We’ve been self-hosting Backstage for 18 months, and I’m facing a decision I’ve been postponing: do we keep investing in our DIY developer portal, or do we bite the bullet and move to a managed solution?
The Reality Check
Our platform team started strong. We had grand visions of creating a best-in-class developer portal with custom integrations, bespoke workflows, and deep customization. We sold leadership on “flexibility” and “control.”
18 months later, here’s what we actually have:
- A Backstage instance that requires 2 engineers to maintain (40% of our platform team)
- Plugin upgrades that break every quarter
- Adoption hovering around 12% because we’re too busy maintaining infrastructure to build features developers want
- A backlog of 47 “nice to have” integrations we’ll never build
According to recent data, Backstage’s true cost of ownership is around $150,000 per 20 developers. We’re tracking slightly higher because we underestimated the plugin ecosystem complexity.

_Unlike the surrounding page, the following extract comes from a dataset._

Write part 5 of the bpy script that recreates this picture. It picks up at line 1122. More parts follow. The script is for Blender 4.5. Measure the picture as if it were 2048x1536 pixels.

The Build vs. Buy Calculus Has Changed
In 2022, DIY made sense—Backstage was new, managed solutions were immature, and we needed custom integrations. But in 2026, the equation is different:
Managed Backstage solutions like Roadie now offer:
- Automatic upgrades without breaking plugin compatibility
- Enterprise-grade reliability out of the box
- Built-in integrations that would take us months to build
- A fraction of the cost of a dedicated team
Meanwhile, our DIY approach means we’re spending 40% of platform engineering capacity on table stakes functionality instead of building the unique Golden Paths that would actually differentiate our developer experience.
Gartner predicts 80% of large software orgs will have platform teams by 2026, up from 45% in 2022. But the real question isn’t whether to invest in platform engineering—it’s where you invest your limited platform engineering capacity.
The Uncomfortable Truth
Here’s what I’ve realized: The developer portal is not our differentiator. Our competitive advantage isn’t in having a custom-built catalog UI. It’s in the domain-specific templates, the intelligent deployment pipelines, the compliance-aware workflows that reflect our industry’s unique requirements.
But we’ll never build those if we’re stuck maintaining a framework.
Recent surveys show 91% still self-host vs 9% on managed platforms, but this ratio is shifting as organizations recognize the operational burden. The maintenance reality is brutal: every Backstage release, every plugin version, every upstream API deprecation requires attention.
The Decision Framework
I’m using this lens:
Build if:
- Your portal requirements are genuinely unique (not just “we like it our way”)
- You have 3+ dedicated platform engineers to sustain it long-term
- Portal customization is a core business differentiator
- You’re Google/Netflix/Spotify-scale where DIY economics work
Buy/Managed if:
- You’re under 500 engineers
- Your platform team is stretched thin
- Your differentiators are domain-specific, not UI-level
- You’d rather focus on Golden Paths than dependency management
What I’m Leaning Toward
I’m 80% convinced we should move to managed Backstage. The cost is $8-15/developer/month vs our current $150k/year in engineering time (for our 200-dev org). That’s not even close.
But I’m hesitating because of sunk cost bias, team pride, and the perception that “buying = giving up.” The engineers who built our portal feel ownership. Moving to managed feels like admitting defeat.
Has anyone made this transition? How did you handle the team dynamics? Did you regret the switch, or wish you’d done it sooner?
For those still self-hosting: what would it take for you to switch? And for those on managed solutions: what convinced you to skip the DIY phase entirely?